La réalisatrice commence par présenter rapidement le contexte historique et social de la présence afro-américaine dans les villes du nord des Etats-Unis. L’originalité tient ici à la forme puisqu’elle anime à cet effet des tableaux de la Migration Series du peintre noir Jacob Lawrence. Reprenant le directeur de la photo de The Hurt Locker, Barry Ackroyd, et tournant une nouvelle fois avec quatre caméras, elle multiplie ensuite les points de vue et les changements d’angle et de plan pour reproduire la désorientation et l’effroi d’une descente aux enfers au cours de laquelle tout le monde semble perdre ses repères. Les victimes qui se retrouvent (après une soirée à écouter du jazz et à flirter) alignés contre un mur, frappés, humiliés et menacés de mort pour un crime qu’ils n’ont pas commis, mais aussi les bourreaux, projetés dans une situation d’omnipuissance qu’ils seront incapables de gérer.

(c) Annapurna Pictures
La première partie du film montre le déclenchement de l’émeute et comment l’exasperation et les humiliations constantes amènent les habitants à mettre leur propre quartier à feu et à sang. Aucun personnage principal ne se démarque dans ces premières séquences, ce qui renforce leur caractère documentaire. Malgré cet aspect „réaliste“ et les images d’archives intégrées dans le film, „Detroit“ est et ne peut être qu’une version des événements de Detroit, celle que Bigelow considère comme la plus plausible après de longues recherches, ce qu’elle souligne d’ailleurs dans un panneau placé à la fin.
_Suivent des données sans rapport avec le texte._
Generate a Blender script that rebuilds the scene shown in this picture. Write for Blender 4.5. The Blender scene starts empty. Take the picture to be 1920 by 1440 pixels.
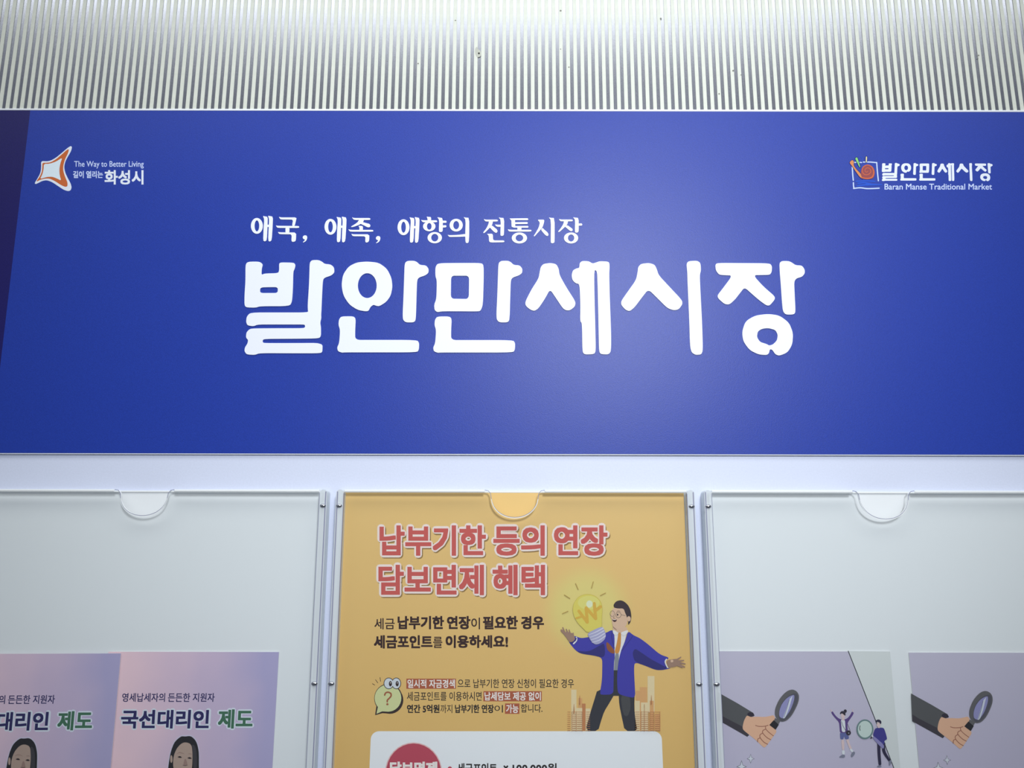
import bpy, math, random
from mathutils import Matrix, Vector
from mathutils.geometry import tessellate_polygon

random.seed(7)
S = bpy.context.scene
COL = S.collection

# ------------------------------------------------------------------ camera
CAM_D, F, PITCH, ROLL = 0.462, 1400.0, math.radians(10.7), math.radians(0.10)
cd = bpy.data.cameras.new('camera'); cam = bpy.data.objects.new('camera', cd); COL.objects.link(cam)
cam.location = (0, -CAM_D, 0)
MROT = Matrix.Rotation(math.radians(90) + PITCH, 4, 'X') @ Matrix.Rotation(ROLL, 4, 'Z')
cam.rotation_euler = MROT.to_euler()
cd.sensor_width = 36.0; cd.lens = 36.0 * F / 1920.0; cd.clip_start = 0.01
S.camera = cam
# ------------------------------------------------------------------ world, lamps, exposure
W = bpy.data.worlds.new('room'); S.world = W; W.use_nodes = True
W.node_tree.nodes['Background'].inputs[0].default_value = (0.80, 0.87, 1.0, 1)
W.node_tree.nodes['Background'].inputs[1].default_value = 0.22

def area(name, loc, rot, shape, sx, sy, power, color):
    l = bpy.data.lights.new(name, 'AREA'); l.shape = shape; l.size = sx
    if shape in ('ELLIPSE', 'RECTANGLE'): l.size_y = sy
    l.energy = power; l.color = color
    o = bpy.data.objects.new(name, l); COL.objects.link(o); o.location = loc; o.rotation_euler = rot
    return o
# long oval ceiling light just in front of the board: its image is the bright band in the satin flutes
area('ceiling_light', (0.05, -0.62, 0.985), (0, 0, 0), 'ELLIPSE', 2.6, 0.58, 12.5, (0.97, 1.0, 0.96))
# ceiling spot a metre in front of the board
l = bpy.data.lights.new('spot_light', 'SPOT'); l.energy = 42.0; l.color = (0.93, 0.97, 1.0)
l.spot_size = math.radians(52); l.spot_blend = 1.0; l.shadow_soft_size = 0.11
sp = bpy.data.objects.new('spot_light', l); COL.objects.link(sp); sp.location = (0.20, -1.0, 0.43)
sp.rotation_euler = (Vector((0.03, 0, 0.15)) - sp.location).to_track_quat('-Z', 'Y').to_euler()
S.view_settings.view_transform = 'Standard'; S.view_settings.look = 'None'
S.view_settings.gamma = 1.0; S.view_settings.use_curve_mapping = False
S.view_settings.exposure = -0.2

# ------------------------------------------------------------------ helpers
def P(px, py, dep=0.0):
    """point of the plane lying dep metres in front of the wall seen at a pixel of the 1920x1440 photograph"""
    d = MROT.to_3x3() @ Vector(((px - 960) / F, (720 - py) / F, -1.0))
    t = (CAM_D - dep) / d.y
    return (d.x * t, d.z * t)

def lin(c):
    return tuple(((v / 255.0) / 12.92 if v / 255.0 <= 0.04045 else ((v / 255.0 + 0.055) / 1.055) ** 2.4) for v in c)

MATS = {}
def mat(name, rgb, rough=0.5, spec=0.3, metal=0.0, bump=0.0, bscale=3000.0, mottle=0.0, coat=0.0):
    """opaque procedural material; colour given in 0-255 sRGB"""
    if name in MATS: return MATS[name]
    m = bpy.data.materials.new(name); m.use_nodes = True; nt = m.node_tree; b = nt.nodes['Principled BSDF']
    c = lin(rgb)
    b.inputs['Base Color'].default_value = (*c, 1); b.inputs['Roughness'].default_value = rough
    b.inputs['Specular IOR Level'].default_value = spec; b.inputs['Metallic'].default_value = metal
    b.inputs['Coat Weight'].default_value = coat
    tc = nt.nodes.new('ShaderNodeTexCoord')
    n = nt.nodes.new('ShaderNodeTexNoise'); n.inputs['Scale'].default_value = bscale; n.inputs['Detail'].default_value = 2
    nt.links.new(tc.outputs['Object'], n.inputs['Vector'])
    if bump:
        bp = nt.nodes.new('ShaderNodeBump'); bp.inputs['Strength'].default_value = bump; bp.inputs['Distance'].default_value = 0.0002
        nt.links.new(n.outputs['Fac'], bp.inputs['Height']); nt.links.new(bp.outputs['Normal'], b.inputs['Normal'])
    mo = mottle if mottle else 0.03
    r = nt.nodes.new('ShaderNodeMapRange'); r.inputs['From Min'].default_value = 0.3; r.inputs['From Max'].default_value = 0.7
    r.inputs['To Min'].default_value = 1 - mo; r.inputs['To Max'].default_value = 1 + mo
    nt.links.new(n.outputs['Fac'], r.inputs['Value'])
    mx = nt.nodes.new('ShaderNodeVectorMath'); mx.operation = 'SCALE'; mx.inputs[0].default_value = c
    nt.links.new(r.outputs['Result'], mx.inputs['Scale']); nt.links.new(mx.outputs['Vector'], b.inputs['Base Color'])
    MATS[name] = m
    return m

def acrylic(name, tint, refl=1.0, rough=0.03, milk=0.0, milk_rgb=(225, 232, 240)):
    """thin clear plastic: straight-through transparency with a Fresnel reflection and a trace of milkiness"""
    m = bpy.data.materials.new(name); m.use_nodes = True; nt = m.node_tree
    for n in list(nt.nodes): nt.nodes.remove(n)
    out = nt.nodes.new('ShaderNodeOutputMaterial'); tr = nt.nodes.new('ShaderNodeBsdfTransparent'); gl = nt.nodes.new('ShaderNodeBsdfGlossy')
    tr.inputs['Color'].default_value = (*tint, 1); gl.inputs['Roughness'].default_value = rough
    lw_ = nt.nodes.new('ShaderNodeLayerWeight'); lw_.inputs['Blend'].default_value = 0.5      # Schlick's approximation, same from both sides
    pw = nt.nodes.new('ShaderNodeMath'); pw.operation = 'POWER'; pw.inputs[1].default_value = 5.0
    mu = nt.nodes.new('ShaderNodeMath'); mu.operation = 'MULTIPLY_ADD'; mu.inputs[1].default_value = 0.9 * refl; mu.inputs[2].default_value = 0.04 * refl
    nt.links.new(lw_.outputs['Facing'], pw.inputs[0]); nt.links.new(pw.outputs[0], mu.inputs[0])
    mx = nt.nodes.new('ShaderNodeMixShader'); nt.links.new(mu.outputs[0], mx.inputs[0])
    nt.links.new(tr.outputs[0], mx.inputs[1]); nt.links.new(gl.outputs[0], mx.inputs[2])
    last = mx
    if milk:
        df = nt.nodes.new('ShaderNodeBsdfDiffuse'); df.inputs['Color'].default_value = (*lin(milk_rgb), 1)
        m2 = nt.nodes.new('ShaderNodeMixShader'); m2.inputs[0].default_value = milk
        nt.links.new(mx.outputs[0], m2.inputs[1]); nt.links.new(df.outputs[0], m2.inputs[2]); last = m2
    nt.links.new(last.outputs[0], out.inputs['Surface'])
    MATS[name] = m
    return m

def print_gradient(name, c0, c1, axis, a, b, glow=None, noise=0.05):
    """printed two-colour wash along a local axis; glow = (x, z, radius, colour) adds a printed round tint"""
    m = mat(name, c0, 0.45, 0.3)
    nt = m.node_tree; bs = nt.nodes['Principled BSDF']
    tc = nt.nodes.new('ShaderNodeTexCoord'); sx = nt.nodes.new('ShaderNodeSeparateXYZ'); nt.links.new(tc.outputs['Object'], sx.inputs[0])
    nz = nt.nodes.new('ShaderNodeTexNoise'); nz.inputs['Scale'].default_value = 25.0; nt.links.new(tc.outputs['Object'], nz.inputs['Vector'])
    r = nt.nodes.new('ShaderNodeMapRange'); r.inputs['From Min'].default_value = a; r.inputs['From Max'].default_value = b
    nt.links.new(sx.outputs[axis], r.inputs['Value'])
    ad = nt.nodes.new('ShaderNodeMath'); ad.operation = 'MULTIPLY_ADD'; ad.inputs[1].default_value = noise * 8; ad.inputs[2].default_value = -noise * 4
    nt.links.new(nz.outputs['Fac'], ad.inputs[0])
    su = nt.nodes.new('ShaderNodeMath'); su.operation = 'ADD'; su.use_clamp = True
    nt.links.new(r.outputs[0], su.inputs[0]); nt.links.new(ad.outputs[0], su.inputs[1])
    mx = nt.nodes.new('ShaderNodeMix'); mx.data_type = 'RGBA'
    mx.inputs[6].default_value = (*lin(c0), 1); mx.inputs[7].default_value = (*lin(c1), 1)
    nt.links.new(su.outputs[0], mx.inputs[0]); res = mx.outputs[2]
    if glow:
        gx, gz, gr, gc = glow
        cb = nt.nodes.new('ShaderNodeCombineXYZ'); nt.links.new(sx.outputs[0], cb.inputs[0]); nt.links.new(sx.outputs[2], cb.inputs[2])
        ds = nt.nodes.new('ShaderNodeVectorMath'); ds.operation = 'DISTANCE'; ds.inputs[1].default_value = (gx, 0, gz)
        nt.links.new(cb.outputs[0], ds.inputs[0])
        rr = nt.nodes.new('ShaderNodeMapRange'); rr.interpolation_type = 'SMOOTHSTEP'
        rr.inputs['From Min'].default_value = gr * 0.45; rr.inputs['From Max'].default_value = gr
        rr.inputs['To Min'].default_value = 0.75; rr.inputs['To Max'].default_value = 0
        nt.links.new(ds.outputs['Value'], rr.inputs['Value'])
        m2 = nt.nodes.new('ShaderNodeMix'); m2.data_type = 'RGBA'; m2.inputs[7].default_value = (*lin(gc), 1)
        nt.links.new(rr.outputs[0], m2.inputs[0]); nt.links.new(res, m2.inputs[6]); res = m2.outputs[2]
    nt.links.new(res, bs.inputs['Base Color'])
    return m

def thing(name, label, cat, loc, group=None):
    o = bpy.data.objects.new(name, None); o.empty_display_size = 0.02; COL.objects.link(o)
    o.location = loc; o['label'] = label; o['category'] = cat
    if group: o['group'] = group
    return o

class MB:
    """collects shapes in world metres (x right, y out of the wall is negative, z up) with a material per shape"""
    def __init__(s): s.v = []; s.f = []; s.m = []; s.mats = []
    def mi(s, m):
        if m not in s.mats: s.mats.append(m)
        return s.mats.index(m)
    def faces(s, vs, fs, m):
        k = len(s.v); s.v += vs; i = s.mi(m)
        for f in fs: s.f.append(tuple(k + q for q in f)); s.m.append(i)
    def poly(s, outer, m, dep, holes=(), thick=0.0, side=None):
        """flat or extruded polygon in the plane dep in front of the wall; outer/holes are (x, z) lists"""
        loops = [list(outer)] + [list(h) for h in holes]
        flat = [p for L in loops for p in L]
        tri = tessellate_polygon([[Vector((x, z, 0)) for x, z in L] for L in loops])
        vs = [(x, -dep, z) for x, z in flat]; fs = []
        for a, b, c in tri:
            (x1, z1), (x2, z2), (x3, z3) = flat[a], flat[b], flat[c]
            cr = (x2 - x1) * (z3 - z1) - (x3 - x1) * (z2 - z1)
            if abs(cr) < 1e-14: continue
            fs.append((a, b, c) if cr > 0 else (a, c, b))       # normal towards -y
        s.faces(vs, fs, m)
        if thick:
            k = 0
            for li, L in enumerate(loops):
                n = len(L)
                ar = sum(L[i][0] * L[(i + 1) % n][1] - L[(i + 1) % n][0] * L[i][1] for i in range(n))
                vs2 = [(x, -dep, z) for x, z in L] + [(x, -dep + thick, z) for x, z in L]
                ff = []
                for i in range(n):
                    j = (i + 1) % n
                    q = (i, n + i, n + j, j)
                    if (ar > 0) == (li > 0): q = q[::-1]
                    ff.append(q)
                s.faces(vs2, ff, side or m)
            s.faces([(x, -dep + thick, z) for x, z in flat], [f[::-1] for f in fs], m)
    def box(s, x0, x1, z0, z1, d0, d1, m):
        vs = [(x, -d, z) for d in (d0, d1) for x, z in ((x0, z0), (x1, z0), (x1, z1), (x0, z1))]
        s.faces(vs, [(4, 5, 6, 7), (3, 2, 1, 0), (0, 1, 5, 4), (1, 2, 6, 5), (2, 3, 7, 6), (3, 0, 4, 7)], m)
    def bevbox(s, x0, x1, z0, z1, d0, d1, b, m):
        """box whose front edges are chamfered by b"""
        vs = [(x, -d0, z) for x, z in ((x0, z0), (x1, z0), (x1, z1), (x0, z1))]
        vs += [(x, -(d1 - b), z) for x, z in ((x0, z0), (x1, z0), (x1, z1), (x0, z1))]
        vs += [(x, -d1, z) for x, z in ((x0 + b, z0 + b), (x1 - b, z0 + b), (x1 - b, z1 - b), (x0 + b, z1 - b))]
        fs = [(3, 2, 1, 0)]
        for k in (0, 4):
            for i in range(4): fs.append((k + i, k + (i + 1) % 4, k + 4 + (i + 1) % 4, k + 4 + i))
        fs.append((8, 9, 10, 11)); s.faces(vs, fs, m)
    def build(s, name, parent=None, smooth=False):
        o0 = Vector(parent_loc(parent))
        me = bpy.data.meshes.new(name)
        me.from_pydata([tuple(Vector(v) - o0) for v in s.v], [], s.f)
        for m in s.mats: me.materials.append(m)
        me.polygons.foreach_set('material_index', s.m)
        if smooth: me.polygons.foreach_set('use_smooth', [True] * len(me.polygons))
        me.update()
        o = bpy.data.objects.new(name, me); COL.objects.link(o); o.parent = parent
        return o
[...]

Trois protagonistes finissent par émerger du chaos. D’un côté, le policier Krauss (Will Poulter) dont on suit d’abord le regard subjectif sur les rues transformées en zone de guerre. Peu après, il va tirer dans le dos d’un pillard pour „leur“ donner un leçon. De l’autre côté, Larry (Algee Smith), chanteur parti pour la gloire et qui verra son destin brisé par les événements. Et entre eux, l’ouvrier et gardien de nuit Dismukes (John Boyega), figure tragique du „bon Noir“ qui tentera en vain de limiter les dégâts. Il y a aussi le soldat Green (Anthony Mackie) tout juste revenu du Vietnam et deux jeunes bourgeoises blanches venues s’engaillardir à l’Algiers Motel. Un Noir fait semblant de menacer un autre avec un pistolet pour faire comprendre aux deux femmes la peur perpétuelle des Afro-Américains, toujours à la merci de la réaction démesurée d’un flic blanc. Ce sentiment d’impuissance, cette douleur et cette terreur, c’est ce que veut faire vivre Kathryn Bigelow à son public dans la longue séquence nocturne qui suit.

Anthony Mackie (c) Annapurna Pictures
Ce que la réalisatrice ne fournit pas, c’est une recette toute faite. (attention spoilers!). Dismukes ne sauvera pas la situation et le vétéran de guerre prendra le large à la première occasion. Tous d’eux font pourtant preuve de courage durant cette nuit, tout comme l’homme qui refusera de renier ce que ses yeux ont vu. Mais leur courage, vertu cardinale dans le cinéma hollywoodien, ne sera ici d’aucune aide. Quant aux policiers et soldats qui refusent de participer au jeu de massacre, ils préféreront s’éclipser plutôt que d’intervenir. Contrairement à ce qui se passait encore dans Strange Days, aucun représentant officiel ne viendra rétablir l’ordre et sauver la démocratie. Le sentiment qui domine ici, c’est la peur, d’un côté comme de l’autre, car c’est bien aussi la peur qui motive le sadisme de Krauss. Peur des Noirs, peur d’une société nouvelle dans laquelle des femmes blanches trouvent normal de coucher avec des hommes noirs, peur de ne pas paraître viril qui va faire du collègue de Krauss un assassin.
Kathryn Bigelow a été attaquée par certains Afro-Américains qui estiment qu’une bourgeoise blanche élevée en Californie ne peut pas comprendre ce qui s’est joué à Detroit en 1967. Mais la violence raciste concerne, me semble-t-il, tout le monde! La réalisatrice donne ici sa perception des choses, filmant les rues de Detroit comme elle filmait celles de Bagdad dans The Hurt Locker, et plaçant ainsi le film dans la lignée d’une interrogation plus large (dont fait aussi partie Zero Dark Thirty) sur la politique et le récit national américains.